O’Malley: I think you can do both. Under my tenure, we established an early intervention and diversion center for juveniles. In 2020, we opened a diversion center for adults with substance abuse and mental health issues to keep them out of the county jail. When I took over in 2017, we had 2200 people in the county jail. We are hovering around 1450. We use ankle monitors much more; we have 600 people out currently awaiting pretrial.  

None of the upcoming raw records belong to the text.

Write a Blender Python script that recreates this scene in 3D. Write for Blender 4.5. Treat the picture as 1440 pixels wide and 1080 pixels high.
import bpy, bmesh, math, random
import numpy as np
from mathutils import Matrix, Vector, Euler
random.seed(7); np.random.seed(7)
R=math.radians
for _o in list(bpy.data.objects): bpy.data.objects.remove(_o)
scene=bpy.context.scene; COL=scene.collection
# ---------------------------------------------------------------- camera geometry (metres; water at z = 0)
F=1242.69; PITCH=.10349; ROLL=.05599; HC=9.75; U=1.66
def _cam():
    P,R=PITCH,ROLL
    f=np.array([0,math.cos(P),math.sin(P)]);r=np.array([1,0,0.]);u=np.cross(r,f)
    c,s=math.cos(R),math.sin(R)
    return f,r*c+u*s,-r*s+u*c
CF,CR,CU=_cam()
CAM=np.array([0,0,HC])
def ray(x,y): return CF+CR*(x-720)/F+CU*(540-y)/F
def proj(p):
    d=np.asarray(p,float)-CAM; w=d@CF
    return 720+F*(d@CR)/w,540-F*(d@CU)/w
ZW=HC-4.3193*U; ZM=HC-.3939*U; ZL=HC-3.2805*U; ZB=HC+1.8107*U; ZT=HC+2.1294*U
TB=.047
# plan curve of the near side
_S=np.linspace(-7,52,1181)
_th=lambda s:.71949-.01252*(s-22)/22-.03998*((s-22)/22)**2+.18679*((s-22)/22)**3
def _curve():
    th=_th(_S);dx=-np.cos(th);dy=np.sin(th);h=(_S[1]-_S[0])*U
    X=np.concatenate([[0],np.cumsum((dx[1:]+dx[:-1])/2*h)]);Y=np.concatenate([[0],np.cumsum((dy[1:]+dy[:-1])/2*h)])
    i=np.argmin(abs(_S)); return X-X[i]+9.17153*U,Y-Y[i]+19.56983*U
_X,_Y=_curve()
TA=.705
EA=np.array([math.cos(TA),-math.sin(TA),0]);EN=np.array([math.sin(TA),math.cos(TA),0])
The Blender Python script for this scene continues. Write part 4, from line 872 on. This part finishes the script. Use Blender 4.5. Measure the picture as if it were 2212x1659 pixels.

Ahn: The data and the research tell us that the thing to do to reduce racial disparities and improve public safety are the same thing. If somebody without a lengthy criminal record spends even four days in jail, they are 50% more likely to commit another crime in the next 18 months. Four days in jail, you’re likely to lose your job, your housing is now at risk, custody of your family members is now at risk… even these short jail stays destabilize our communities more than they promote public safety. Low-level nonviolent offenders are not a threat to our public safety. These false comparisons between racial justice and public safety are just not true, at every stage in the criminal case. We’re creating more repeat offenders because we’re not giving people resources, we’re pushing them into the system. 


What are your views on the Cuyahoga County Jail? 

Ahn: I’ve testified numerous times in front of county council about this Garfield Heights site, including my concern about separating the jail from the rest of the justice center. It will lead to a number of logistical issues and ongoing costs that have not been addressed by county government. A replacement jail should remain downtown. If we need 130-140 vehicles for transporting inmates, that is an ongoing cost of millions of dollars a year.  

O’Malley: It’s rare anymore that jails are connected to courthouses. I would prefer it stayed that way, but we have to provide a better environment for the detainees. We can’t rip a facility down and construct it on the same site.  


What do you view as the role of the Conviction Integrity Unit?1 

O’Malley: We’ll always have a conviction integrity unit, but compared to what we do on a daily basis…we have 11-12,000 criminal cases a year, 3000 juvenile cases a year, 2000 tax foreclosure cases a year… If we have 10 wrongful conviction applications a year… There was a surge at the beginning, but you’re slowly starting to see a decrease. Many of the claims were based on Brady violations, and with open discovery, you’re just not seeing those anymore. 

Ahn: We need to restore and strengthen that unit. We need to make sure the unit is functioning well. A number of these cases have been sitting in front of the unit for a while. We’ve also seen the prosecutor overrule the decision of that unit. If that’s going to be the way it works, it’s not functioning. We have a long history of prosecutorial misconduct, particularly Brady violations. One of the barriers is that folks who are incarcerated simply don’t have the resources to obtain their file, and that should not be the barrier to getting things right. At least one person on that external board should be a formerly incarcerated person. 


Pretrial detention:  

Ahn: This is where the prosecutor’s office has the most input in the day-to-day administration of the jail because a lot of this is set by the bail and bond decision made at arraignment. Cuyahoga County is still using an outdated cash bail system that has nothing to do with public safety. We have dozens of people in the county jail who cannot afford a very low bond amount. I’ve committed to stop asking for cash bail entirely. Either someone is a threat to the community and a flight risk, or they’re not, and they should be released with whatever conditions can ensure the safety of the community.  

O’Malley: I enacted a policy that unless there is a flight risk or risk to the victim, we never object to the bond commissioner’s [bond] recommendation for the defendant.